Gather up all lines that carry the word "label".

(begin)

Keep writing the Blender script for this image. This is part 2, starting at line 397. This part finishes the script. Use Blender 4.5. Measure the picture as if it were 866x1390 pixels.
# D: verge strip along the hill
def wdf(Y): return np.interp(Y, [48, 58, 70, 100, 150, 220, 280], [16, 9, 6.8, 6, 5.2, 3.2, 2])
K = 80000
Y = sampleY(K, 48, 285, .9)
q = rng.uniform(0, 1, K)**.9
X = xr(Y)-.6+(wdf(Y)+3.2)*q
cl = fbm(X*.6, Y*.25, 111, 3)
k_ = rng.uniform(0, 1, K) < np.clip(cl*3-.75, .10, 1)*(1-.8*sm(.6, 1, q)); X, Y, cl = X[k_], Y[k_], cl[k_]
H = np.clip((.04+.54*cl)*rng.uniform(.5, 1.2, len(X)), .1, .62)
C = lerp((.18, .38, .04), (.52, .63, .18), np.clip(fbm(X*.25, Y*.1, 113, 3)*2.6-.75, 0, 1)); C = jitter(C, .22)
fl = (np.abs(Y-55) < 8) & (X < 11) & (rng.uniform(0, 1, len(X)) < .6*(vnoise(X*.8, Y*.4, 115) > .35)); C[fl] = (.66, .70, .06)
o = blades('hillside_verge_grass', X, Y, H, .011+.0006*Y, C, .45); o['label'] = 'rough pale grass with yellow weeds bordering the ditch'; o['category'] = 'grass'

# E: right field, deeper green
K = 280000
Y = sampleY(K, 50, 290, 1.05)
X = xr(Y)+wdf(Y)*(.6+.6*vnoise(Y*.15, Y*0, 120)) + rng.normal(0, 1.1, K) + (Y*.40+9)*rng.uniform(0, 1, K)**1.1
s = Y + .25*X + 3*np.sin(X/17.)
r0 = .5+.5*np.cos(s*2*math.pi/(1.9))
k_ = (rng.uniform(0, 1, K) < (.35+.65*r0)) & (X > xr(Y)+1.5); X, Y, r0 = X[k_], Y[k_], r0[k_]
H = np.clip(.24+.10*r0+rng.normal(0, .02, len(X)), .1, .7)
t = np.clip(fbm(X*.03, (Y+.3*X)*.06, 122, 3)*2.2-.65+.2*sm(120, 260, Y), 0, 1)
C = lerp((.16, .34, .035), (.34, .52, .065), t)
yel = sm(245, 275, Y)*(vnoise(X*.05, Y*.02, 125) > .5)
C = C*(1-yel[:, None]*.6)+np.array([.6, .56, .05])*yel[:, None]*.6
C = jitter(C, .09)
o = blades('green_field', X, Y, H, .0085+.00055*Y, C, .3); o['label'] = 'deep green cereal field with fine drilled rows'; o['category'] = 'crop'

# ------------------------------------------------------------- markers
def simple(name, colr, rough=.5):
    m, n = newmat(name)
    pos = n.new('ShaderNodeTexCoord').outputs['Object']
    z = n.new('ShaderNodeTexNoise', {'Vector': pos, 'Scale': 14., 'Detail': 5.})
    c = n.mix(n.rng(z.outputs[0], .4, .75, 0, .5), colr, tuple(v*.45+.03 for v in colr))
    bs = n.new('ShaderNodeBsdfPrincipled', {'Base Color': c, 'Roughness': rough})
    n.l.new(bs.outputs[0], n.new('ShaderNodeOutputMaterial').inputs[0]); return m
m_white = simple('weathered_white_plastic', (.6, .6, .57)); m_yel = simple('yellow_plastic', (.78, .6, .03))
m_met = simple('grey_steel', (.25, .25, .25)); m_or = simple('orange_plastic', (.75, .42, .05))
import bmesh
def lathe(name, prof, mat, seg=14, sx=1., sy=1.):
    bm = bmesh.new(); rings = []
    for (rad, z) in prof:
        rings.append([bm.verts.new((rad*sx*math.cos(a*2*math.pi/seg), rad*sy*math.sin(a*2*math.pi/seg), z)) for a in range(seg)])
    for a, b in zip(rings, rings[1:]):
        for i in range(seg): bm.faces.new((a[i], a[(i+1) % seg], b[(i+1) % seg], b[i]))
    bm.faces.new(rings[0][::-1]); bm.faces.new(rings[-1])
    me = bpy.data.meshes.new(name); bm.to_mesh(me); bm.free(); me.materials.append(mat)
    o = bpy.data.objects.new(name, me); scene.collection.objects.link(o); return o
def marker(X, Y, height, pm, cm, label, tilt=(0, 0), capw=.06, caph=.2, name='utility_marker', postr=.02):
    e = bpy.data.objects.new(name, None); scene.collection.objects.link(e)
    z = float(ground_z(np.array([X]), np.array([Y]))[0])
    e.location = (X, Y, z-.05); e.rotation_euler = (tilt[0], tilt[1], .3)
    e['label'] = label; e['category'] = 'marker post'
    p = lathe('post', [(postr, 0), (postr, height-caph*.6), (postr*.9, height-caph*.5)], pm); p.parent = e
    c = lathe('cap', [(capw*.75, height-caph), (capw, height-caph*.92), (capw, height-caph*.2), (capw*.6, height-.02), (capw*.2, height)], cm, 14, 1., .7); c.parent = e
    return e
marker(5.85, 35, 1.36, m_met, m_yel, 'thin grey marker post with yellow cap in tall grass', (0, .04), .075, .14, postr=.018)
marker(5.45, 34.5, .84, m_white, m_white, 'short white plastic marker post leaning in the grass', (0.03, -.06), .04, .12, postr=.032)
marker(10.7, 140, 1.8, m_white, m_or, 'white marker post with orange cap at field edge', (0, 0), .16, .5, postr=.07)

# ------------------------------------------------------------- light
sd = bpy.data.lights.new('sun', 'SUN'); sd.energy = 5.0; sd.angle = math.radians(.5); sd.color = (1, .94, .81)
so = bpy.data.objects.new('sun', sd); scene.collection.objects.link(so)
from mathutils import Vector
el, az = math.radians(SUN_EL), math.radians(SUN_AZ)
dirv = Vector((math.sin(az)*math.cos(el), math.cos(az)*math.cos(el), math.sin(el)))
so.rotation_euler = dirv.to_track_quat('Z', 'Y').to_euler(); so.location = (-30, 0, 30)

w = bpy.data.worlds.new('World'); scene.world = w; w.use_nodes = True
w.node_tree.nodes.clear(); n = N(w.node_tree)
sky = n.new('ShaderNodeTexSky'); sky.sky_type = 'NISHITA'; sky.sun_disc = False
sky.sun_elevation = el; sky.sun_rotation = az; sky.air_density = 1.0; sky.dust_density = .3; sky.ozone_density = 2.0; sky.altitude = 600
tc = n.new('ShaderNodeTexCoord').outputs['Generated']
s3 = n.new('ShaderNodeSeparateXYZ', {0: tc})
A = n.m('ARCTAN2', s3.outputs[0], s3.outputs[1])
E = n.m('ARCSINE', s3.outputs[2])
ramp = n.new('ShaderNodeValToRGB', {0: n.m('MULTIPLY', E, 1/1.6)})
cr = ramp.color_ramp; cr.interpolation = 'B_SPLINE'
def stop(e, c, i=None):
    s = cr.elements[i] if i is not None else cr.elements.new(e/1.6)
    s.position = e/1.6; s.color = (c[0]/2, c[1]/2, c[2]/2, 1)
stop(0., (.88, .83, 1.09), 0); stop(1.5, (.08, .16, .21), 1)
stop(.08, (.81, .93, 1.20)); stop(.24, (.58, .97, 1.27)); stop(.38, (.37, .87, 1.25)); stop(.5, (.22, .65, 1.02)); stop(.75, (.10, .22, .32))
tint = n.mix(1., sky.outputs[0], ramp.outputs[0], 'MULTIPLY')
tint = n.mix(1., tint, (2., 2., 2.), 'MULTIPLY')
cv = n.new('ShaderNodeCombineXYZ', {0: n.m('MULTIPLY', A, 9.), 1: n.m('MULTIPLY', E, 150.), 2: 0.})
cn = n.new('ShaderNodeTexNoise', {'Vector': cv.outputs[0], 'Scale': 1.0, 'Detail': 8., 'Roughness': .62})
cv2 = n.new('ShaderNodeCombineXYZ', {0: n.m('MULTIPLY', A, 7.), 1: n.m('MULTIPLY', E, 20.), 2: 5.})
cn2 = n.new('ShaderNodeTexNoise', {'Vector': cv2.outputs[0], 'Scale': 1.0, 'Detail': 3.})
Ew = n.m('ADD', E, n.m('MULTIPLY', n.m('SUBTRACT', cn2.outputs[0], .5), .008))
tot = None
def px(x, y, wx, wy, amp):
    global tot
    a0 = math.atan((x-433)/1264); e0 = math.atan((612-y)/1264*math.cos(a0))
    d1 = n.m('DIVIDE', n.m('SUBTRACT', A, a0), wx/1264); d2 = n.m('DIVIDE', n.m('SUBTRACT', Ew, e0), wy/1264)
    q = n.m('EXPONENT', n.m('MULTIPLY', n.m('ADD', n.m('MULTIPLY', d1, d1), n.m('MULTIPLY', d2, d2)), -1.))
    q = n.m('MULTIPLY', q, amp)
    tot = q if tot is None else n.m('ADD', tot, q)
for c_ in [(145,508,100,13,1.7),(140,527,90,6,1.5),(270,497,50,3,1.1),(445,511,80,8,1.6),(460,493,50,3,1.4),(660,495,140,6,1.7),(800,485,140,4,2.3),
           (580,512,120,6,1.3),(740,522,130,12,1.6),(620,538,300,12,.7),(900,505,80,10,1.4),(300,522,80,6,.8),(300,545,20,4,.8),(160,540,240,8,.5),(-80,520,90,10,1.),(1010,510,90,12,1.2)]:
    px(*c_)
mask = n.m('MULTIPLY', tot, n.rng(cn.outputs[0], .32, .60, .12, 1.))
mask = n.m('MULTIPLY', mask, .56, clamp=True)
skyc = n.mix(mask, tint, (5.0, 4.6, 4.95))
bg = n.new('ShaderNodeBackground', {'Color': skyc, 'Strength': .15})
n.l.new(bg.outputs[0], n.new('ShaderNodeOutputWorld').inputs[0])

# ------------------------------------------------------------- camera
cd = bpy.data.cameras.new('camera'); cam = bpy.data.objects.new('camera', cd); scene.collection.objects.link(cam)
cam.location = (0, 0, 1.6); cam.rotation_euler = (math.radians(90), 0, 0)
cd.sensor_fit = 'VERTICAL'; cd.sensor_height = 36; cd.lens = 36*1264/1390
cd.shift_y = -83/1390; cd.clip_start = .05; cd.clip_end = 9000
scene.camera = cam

(end)

# WORKED SOLUTION
o = blades('hillside_verge_grass', X, Y, H, .011+.0006*Y, C, .45); o['label'] = 'rough pale grass with yellow weeds bordering the ditch'; o['category'] = 'grass'
o = blades('green_field', X, Y, H, .0085+.00055*Y, C, .3); o['label'] = 'deep green cereal field with fine drilled rows'; o['category'] = 'crop'
def marker(X, Y, height, pm, cm, label, tilt=(0, 0), capw=.06, caph=.2, name='utility_marker', postr=.02):
    e['label'] = label; e['category'] = 'marker post'